I quattro abbozzi che ho scelto di analizzare mostrano nel concreto come Pascoli pensasse di attuare la sua idea di dramma. Per questo studio mi sono spesso avvalsa degli autografi dei drammi conservati a Castelvecchio. In questi abbozzi hanno un ruolo rilevante i modelli che Pascoli stesso aveva citato nelle sue lettere ai compositori: Wagner, Dante, Debussy. Soprattutto Nell’Anno Mille, il dramma medievale sull’ultima notte del Mille, vede la significativa presenza del dantismo pascoliano, come emerge dai lavori di esegesi della Commedia. Da questo non è immune nemmeno Aasvero o Caino nel trivio o l’Ebreo Errante, che è il compimento della figura di Asvero già apparsa nella poesia di Pascoli e portatrice di un sentito messaggio di rinascita sociale. I due drammi presentano anche una specifica simbologia connessa alla figura e al ruolo del poeta. Predominano invece in Gretchen’s Tochter e in Elena Azenor la Morta le tematiche legate all’archetipo femminile, elemento ambiguo, materno e infero, ma sempre incaricato di tenere vivo il legame con l’aldilà e con quanto non è direttamente visibile e tangibile. Per Gretchen’s Tochter la visione pascoliana del Femminile si innesta sulle fonti del dramma: il Faust di Marlowe, il Faust di Goethe e il Mefistofele di Boito. I quattro abbozzi qui analizzati sono la prova di come Pascoli volesse personificare nel teatro musicale i concetti cardine e i temi dominanti della sua poesia, che sarebbero così giunti al grande pubblico, secondo quelle che erano le sue intenzioni, e avrebbero avuto il merito di traghettare l’opera italiana verso le novità già percorse da Wagner.
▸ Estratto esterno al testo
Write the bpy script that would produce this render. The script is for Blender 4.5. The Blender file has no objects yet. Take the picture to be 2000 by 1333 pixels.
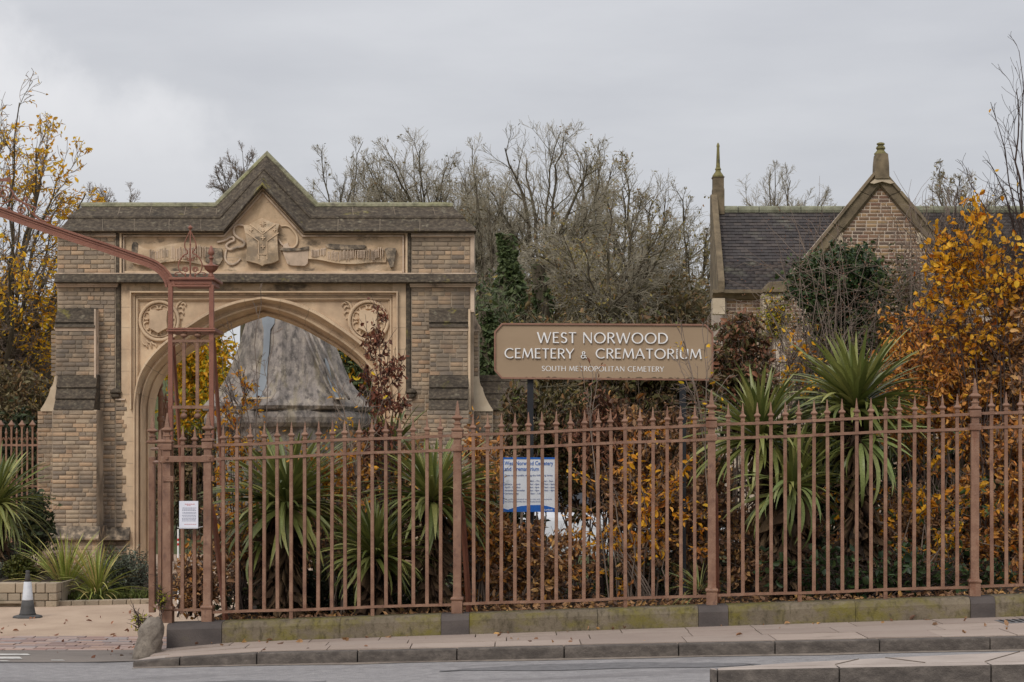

Nel 1906 Pascoli aveva chiaramente compreso che i suoi drammi non sarebbero mai arrivati sulle scene. Molti studi e molti spunti poetici realizzati per gli abbozzi gli restavano inutilizzati tra le mani. Ecco, allora, che buona parte di essi veniva fatta confluire nel poema medievale in cui si cantano la storia e la cultura italiane attraverso la celebrazione di Bologna, città in cui egli era appena rientrato come professore universitario, dopo avervi già trascorso gli anni della giovinezza da studente. Le Canzoni di Re Enzio possono quindi essere lette come il punto di approdo dell’elaborazione teatrale, come il melodramma senza musica che dà il titolo a questo lavoro sul pensiero e l’opera del Pascoli librettista. Già Cesare Garboli aveva collegato il manierismo con cui sono scritte le Canzoni al teatro musicale europeo e soprattutto a Puccini. Alcuni precisi parallelismi testuali e l’uso di fonti comuni provano che il legame tra l’abbozzo dell’Anno Mille e le Canzoni di Re Enzio è realmente attivo. Le due opere sono avvicinate anche dalla presenza del sostrato dantesco, tenendo presente che Dante era per Pascoli uno dei modelli a cui guardare proprio per creare il nuovo e perfetto dramma musicale. Importantissimo, infine, è il piccolo schema di un dramma su Ruth, che Pascoli tracciò in una lettera della fine del 1906 a Marco Enrico Bossi. La vicinanza di questo dramma e di alcuni degli episodi principali della Canzone del Paradiso è tanto forte ed evidente da rendere questo abbozzo quasi un cartone preparatorio della Canzone stessa. Il Medioevo bolognese, con il suo re prigioniero, la schiava affrancata e ancella del Sole e il giullare che sulla piazza intona la Chanson de Roland, costituisce il ritorno dei drammi nella poesia e l’avvento della poesia nei drammi o, meglio, in quel continuo melodramma senza musica che fu il lungo cammino del Pascoli librettista.